#### Short task
Everything from the first line of the data below through the line that contains "o.location = p;" should be written out exactly, please, and nothing more; the pictures stay out.

#### Material provided
* Start *

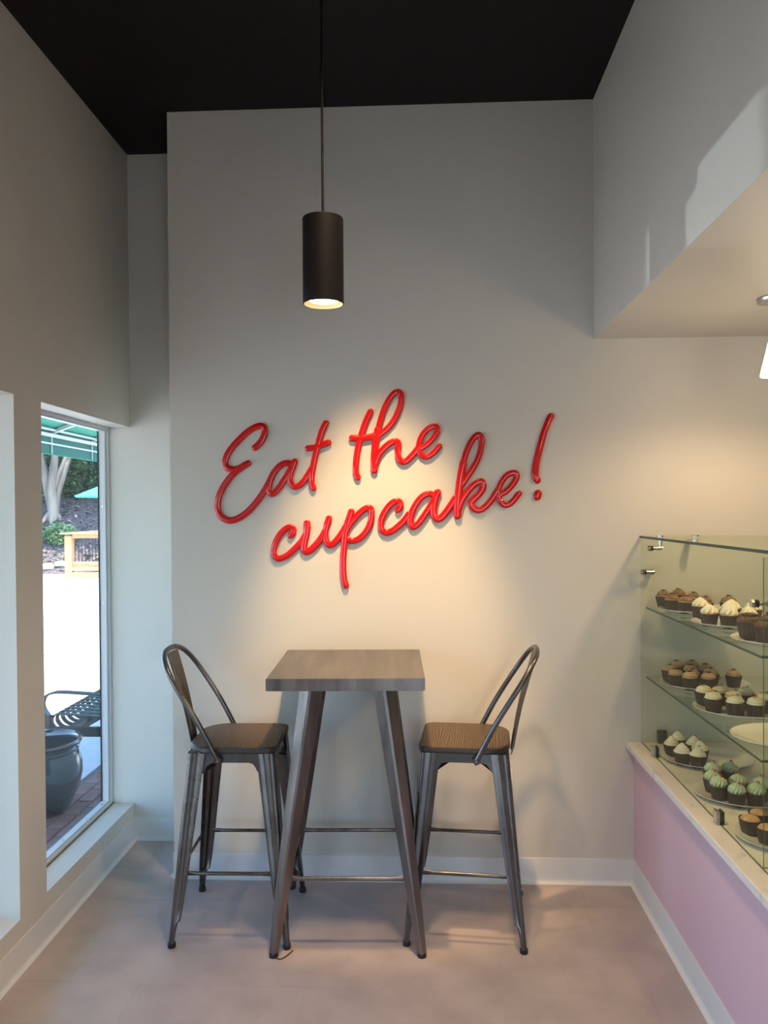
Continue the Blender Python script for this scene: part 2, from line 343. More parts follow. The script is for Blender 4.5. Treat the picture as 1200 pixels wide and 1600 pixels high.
for y in (-.215, -.93, -1.75):
    b = MB(); b.box(V(XG - .012, y - .017, .6555), V(XG - .001, y + .017, .70), 'nickel', bevel=.001); b.box(V(XG + .0065, y - .017, .6555), V(XG + .014, y + .017, .70), 'gasket', bevel=.001)
    b.build('base_clip', cs)
MB().box(V(1.075, -.03, .6555), V(1.115, -.003, .712), 'gasket', bevel=.002).build('wall_bracket', cs)

# oval platters
PLAT = {'A': (1.215, -.205, 1.274), 'B': (1.215, -.60, 1.274), 'C': (1.215, -.985, 1.274), 'D': (1.215, -.21, .958), 'E': (1.210, -.635, .958), 'F': (1.205, -1.005, .958),
        'G': (1.205, -.27, .655), 'H': (1.195, -.68, .655), 'I': (1.195, -1.06, .655)}
PL_LAB = {'A': 'white oval platter under tan-iced cupcakes, top shelf beside the wall', 'B': 'white oval platter under cream-swirled cupcakes, middle of top shelf', 'C': 'white oval platter under dark chocolate cupcakes, near end of top shelf',
          'D': 'white oval platter under tan-iced cupcakes, lower glass shelf beside the wall', 'E': 'white oval platter under carrot-sprinkled cupcakes on the lower glass shelf', 'F': 'empty white oval platter at the near end of the lower glass shelf',
          'G': 'white oval platter under lemon-topped cupcakes on the worktop, half empty', 'H': 'white oval platter under strawberry-topped green cupcakes on the worktop', 'I': 'white oval platter under plain golden muffins on the worktop'}
def platter_mesh():
    b = MB(); b.lathe([(0, .003), (.60, .003), (.72, .004), (.84, .010), (.97, .0185), (1.0, .0195), (1.0, .0178), (.86, .007), (.74, .0005), (0, .0005)], 'china', seg=64, sx=.185, sy=.150); return b.build('oval_platter')
pm = platter_mesh()
for i, (k, p) in enumerate(PLAT.items()):
    o = pm if i == 0 else pm.copy()
    if i: COL.objects.link(o)
    o.location = p; tag(o, PL_LAB[k], 'platter', 'oval platters in the display case')

# cupcakes
M['gold'] = pbr('golden_cake', (0.52, 0.30, 0.13), 0.75, var=0.15, vscale=60, bump=0.3, bscale=120)
M['choccake'] = pbr('chocolate_cake', (0.10, 0.045, 0.03), 0.8, var=0.2, vscale=60, bump=0.4, bscale=120)
M['greencake'] = pbr('green_tea_cake', (0.20, 0.18, 0.07), 0.8, var=0.15, vscale=60, bump=0.3, bscale=120)
M['icetan'] = pbr('tan_icing', (0.46, 0.29, 0.16), 0.5, var=0.12, vscale=50, sss=0.1)
M['icedrip'] = pbr('caramel_icing', (0.42, 0.23, 0.11), 0.45, col2=(0.17, 0.075, 0.035), vscale=70, var=0.1, sss=0.1)
M['icecream'] = pbr('cream_icing', (0.80, 0.75, 0.62), 0.45, var=0.03, sss=0.15)
M['iceivory'] = pbr('ivory_icing', (0.74, 0.66, 0.46), 0.45, var=0.03, sss=0.15)
M['icegreen'] = pbr('green_icing', (0.52, 0.60, 0.40), 0.45, var=0.05, sss=0.15)
M['icechoc'] = pbr('coconut_chocolate_icing', (0.20, 0.11, 0.055), 0.8, col2=(0.09, 0.045, 0.025), vscale=160, bump=0.9, bscale=160)
M['choc'] = pbr('chocolate', (0.035, 0.018, 0.012), 0.35)
M['orange'] = pbr('orange_icing', (0.75, 0.22, 0.04), 0.5)
M['green'] = pbr('green_icing_leaf', (0.05, 0.22, 0.09), 0.5)
M['leaf'] = pbr('mint_leaf', (0.03, 0.07, 0.03), 0.5)
M['lemon'] = pbr('lemon', (0.80, 0.66, 0.22), 0.4)
M['berry'] = pbr('strawberry', (0.60, 0.035, 0.03), 0.3, col2=(0.70, 0.20, 0.16), vscale=40, lo=.3, hi=.4)
def wrapper(par, R=.034):
    b = MB(); b.lathe([(0, .001), (R*.72, .001), (R*.74, .003), (R*.87, .026), (R, .050), (R - .0012, .050), (R*.80, .012)], 'wrapper', seg=64, mod=lambda a, j: 1 + (.028*math.cos(32*a) if j in (2, 3, 4, 5) else 0)); return b.build('wrapper', par)
def cake(par, mat, R=.034, h=.053, dome=.006):
    b = MB(); b.lathe([(R*.66, .012), (R*.87, .044), (R*.92, h - .002), (R*.7, h + dome*.6), (R*.35, h + dome), (.0005, h + dome*1.05)], mat, seg=32, mod=lambda a, j: 1 + .02*math.sin(5*a + j), cap=True); return b.build('cake', par)
def ico_blob(b, c, s, mat, seed=0):
    bm2 = bmesh.new(); bmesh.ops.create_icosphere(bm2, subdivisions=1, radius=1)
    vs = [Vector(c) + Vector((v.co.x*s[0], v.co.y*s[1], v.co.z*s[2]))*(1 + .25*noise.noise(v.co*2 + Vector((seed, 0, 0)))) for v in bm2.verts]
    b.faces(vs, [[v.index for v in f.verts] for f in bm2.faces], mat); bm2.free()
def icing(par, mat, kind, z0=.052, R=.030):
    b = MB(); prof = []; n = 26
    if kind == 'star':       # star-tip piped swirl: twisted flutes under a peak
        for j in range(n + 1):
            t = j/n; prof.append((R*(1 - .12*(1 - min(1, t*5))**2)*(1 - t**1.7)**.75 if t < 1 else .0004, z0 + .034*t))
        b.lathe(prof, mat, seg=72, mod=lambda a, j: 1 + .17*math.cos(8*a - 6.5*j/n)*(1 - j/n*.5), cap=True)
    elif kind == 'curl':     # thin open-tip curls
        for j in range(n + 1):
            t = j/n; prof.append((R*(.92 + .08*math.sin(t*3.1))*(1 - t**2.2)**.8 if t < 1 else .0004, z0 + .032*t))
        b.lathe(prof, mat, seg=72, mod=lambda a, j: 1 + .11*math.cos(13*a - 9*j/n) + .05*math.sin(18*j/n + 2*a), cap=True)
    elif kind == 'round':    # rope of icing coiled twice
        for j in range(n + 1):
            t = j/n; prof.append((R*(1 - t**2.4)**.62 if t < 1 else .0004, z0 + .024*t))
        b.lathe(prof, mat, seg=48, mod=lambda a, j: 1 + (.10*abs(math.sin(PI*(2.2*j/n + a/(2*PI)))) - .05)*(1 if j < n - 1 else 0), cap=True)
    elif kind == 'soft':     # three soft coils
        for j in range(n + 1):
            t = j/n; prof.append((R*(1 - .85*t)*(1.03 if t < .5 else 1.03) if t < 1 else .0004, z0 + .034*t**.9))
        b.lathe(prof, mat, seg=48, mod=lambda a, j: .93 + .20*abs(math.sin(PI*(3.0*j/n + a/(2*PI))))**.7, cap=True)
    else:                    # rough mound
        for j in range(n + 1):
            t = j/n; prof.append((R*1.05*(1 - t**2.6)**.6 if t < 1 else .0004, z0 - .004 + .020*t))
        b.lathe(prof, mat, seg=56, mod=lambda a, j: 1 + .06*math.sin(11*a + j*1.7)*math.cos(7*a - j), cap=True)
    return b.build('icing', par, smooth=60)
def topping(par, kind, z):
    b = MB(); rnd = random.Random(kind)
    if kind == 'crumbs':
        for k in range(9): a = rnd.random()*6.3; r = rnd.random()*.013; ico_blob(b, (r*math.cos(a), r*math.sin(a), z + .003*rnd.random()), (.0035, .0028, .003), 'choc', k)
    elif kind == 'bar': b.box((-.010, -.005, z - .002), (.010, .006, z + .003), 'choc', bevel=.001); b.box((-.004, -.008, z - .002), (.006, .002, z + .004), 'choc', bevel=.001)
    elif kind == 'carrot':
        ico_blob(b, (-.004, 0, z), (.010, .005, .003), 'orange'); ico_blob(b, (-.010, .004, z - .001), (.006, .004, .003), 'orange', 2)
        ico_blob(b, (.008, 0, z + .001), (.006, .004, .0045), 'green', 3); ico_blob(b, (.012, .003, z), (.004, .003, .004), 'green', 4)
    elif kind == 'lemon':
        b.faces([(-.014, -.003, z - .004), (-.002, -.004, z - .002), (-.006, -.003, z + .008), (-.014, .002, z - .004), (-.002, .001, z - .002), (-.006, .002, z + .008)], [(0, 1, 2), (5, 4, 3), (0, 3, 4, 1), (1, 4, 5, 2), (2, 5, 3, 0)], 'lemon')
        b.faces([(-.002, 0, z - .002), (.011, -.005, z), (.009, .001, z + .010), (.004, .006, z + .004), (.005, 0, z - .001)], [(0, 1, 2), (0, 2, 3), (0, 3, 4), (0, 4, 1), (1, 4, 3, 2)], 'leaf')
    elif kind == 'berry':
        b.faces([(-.004, -.006, z - .003), (.012, -.007, z + .001), (.006, -.005, z + .015), (-.003, .004, z - .003), (.013, .005, z + .001), (.008, .002, z + .014), (.000, -.010, z + .005), (.010, -.010, z + .007)], [(0, 6, 2, 5, 3), (6, 7, 2), (0, 1, 7, 6), (1, 4, 5, 2, 7), (4, 3, 5), (0, 3, 4, 1)], 'berry')
    elif kind == 'coco':
        b.lathe([(.0005, z - .003), (.019, z - .002), (.020, z + .004), (.013, z + .007), (.0005, z + .008)], 'choc', seg=28, mod=lambda a, j: 1 + .10*math.sin(9*a + j))
    return b.build('topping', par)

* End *

#### Full response
Continue the Blender Python script for this scene: part 2, from line 343. More parts follow. The script is for Blender 4.5. Treat the picture as 1200 pixels wide and 1600 pixels high.
for y in (-.215, -.93, -1.75):
    b = MB(); b.box(V(XG - .012, y - .017, .6555), V(XG - .001, y + .017, .70), 'nickel', bevel=.001); b.box(V(XG + .0065, y - .017, .6555), V(XG + .014, y + .017, .70), 'gasket', bevel=.001)
    b.build('base_clip', cs)
MB().box(V(1.075, -.03, .6555), V(1.115, -.003, .712), 'gasket', bevel=.002).build('wall_bracket', cs)

# oval platters
PLAT = {'A': (1.215, -.205, 1.274), 'B': (1.215, -.60, 1.274), 'C': (1.215, -.985, 1.274), 'D': (1.215, -.21, .958), 'E': (1.210, -.635, .958), 'F': (1.205, -1.005, .958),
        'G': (1.205, -.27, .655), 'H': (1.195, -.68, .655), 'I': (1.195, -1.06, .655)}
PL_LAB = {'A': 'white oval platter under tan-iced cupcakes, top shelf beside the wall', 'B': 'white oval platter under cream-swirled cupcakes, middle of top shelf', 'C': 'white oval platter under dark chocolate cupcakes, near end of top shelf',
          'D': 'white oval platter under tan-iced cupcakes, lower glass shelf beside the wall', 'E': 'white oval platter under carrot-sprinkled cupcakes on the lower glass shelf', 'F': 'empty white oval platter at the near end of the lower glass shelf',
          'G': 'white oval platter under lemon-topped cupcakes on the worktop, half empty', 'H': 'white oval platter under strawberry-topped green cupcakes on the worktop', 'I': 'white oval platter under plain golden muffins on the worktop'}
def platter_mesh():
    b = MB(); b.lathe([(0, .003), (.60, .003), (.72, .004), (.84, .010), (.97, .0185), (1.0, .0195), (1.0, .0178), (.86, .007), (.74, .0005), (0, .0005)], 'china', seg=64, sx=.185, sy=.150); return b.build('oval_platter')
pm = platter_mesh()
for i, (k, p) in enumerate(PLAT.items()):
    o = pm if i == 0 else pm.copy()
    if i: COL.objects.link(o)
    o.location = p; tag(o, PL_LAB[k], 'platter', 'oval platters in the display case')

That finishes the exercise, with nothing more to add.